The game is excellently paced. A good example of this occurs when Adam is transported to Raquia. Raquia is tranquil and peaceful. You can hear birds singing and see the water rippling. The ambient music is soft and calming. As you enter the large maze, however, you notice a subtly creepy shift of tone. There, on the hedge, is a chain saw, and at your feet, a trap! Knowing that there is nowhere else to go, you slowly walk past them. Fortunately, you come away unharmed. You then go around a corner. There is another chain saw and another trap. Again, you come away unharmed. The traps, apparently, are harmless. Yet, each time you pass by a trap you come to fear for your life.

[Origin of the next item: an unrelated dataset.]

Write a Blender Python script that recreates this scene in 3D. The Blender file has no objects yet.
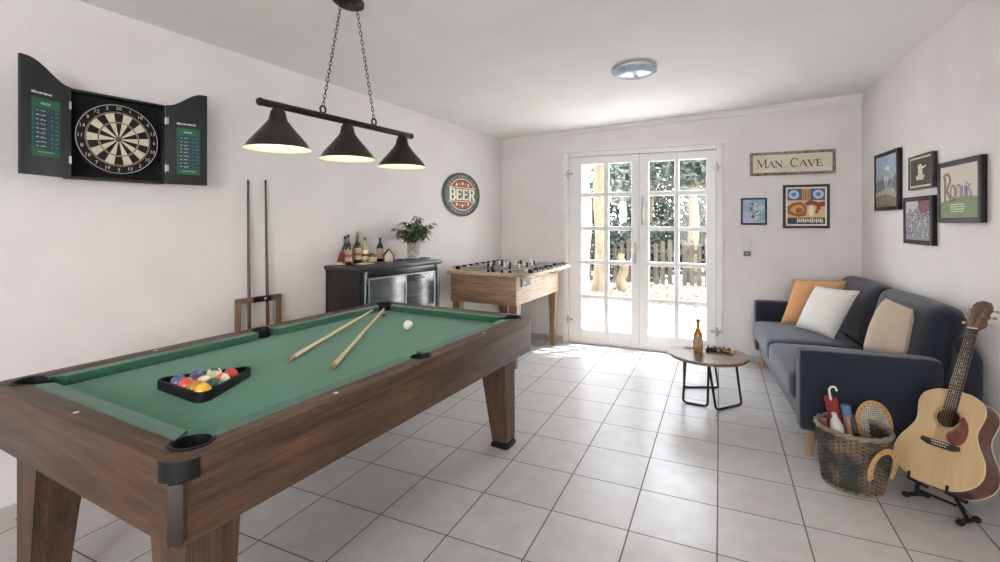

You wonder why the traps are there as you eventually find your way into the castle at the centre of the maze. Just when you are relieved to have safely arrived at the castle and finally get out of the creepy but innocuous maze, you discover that you cannot make a single sound while you are inside the castle—if you do, you will probably be murdered in violent ways.

Throughout the game, you will need to search for usable items that will aid in your survival. You will also get help from a mysterious female companion. These interactions serve to further deepen the game's tense atmosphere as details of the game's dark story unfold. Even unusable items that you find are accompanied by some foreboding dialog. You become absorbed in your detective quest to find the truth. You constantly anticipate the danger that you may find yourself to be in, not knowing what may happen to you when you solve the next puzzle. You are sucked in, perpetually on the edge of your seat and thoroughly engaged in the puzzles, but always tentative and hesitant.

If you are claustrophobic, easily scared, or lacking in complex orienteering skills, then Realms of the Haunting may not be for you. If you dare to play, however, then you will find a challenging game that delivers a ton of scares. You will get stuck in a few puzzles, and you will get lost in the disorientating maze. Yet, you will be rewarded when you finally manage to solve the big mystery—that is, before you get murdered violently by some odd looking creatures dressed in yellow trousers.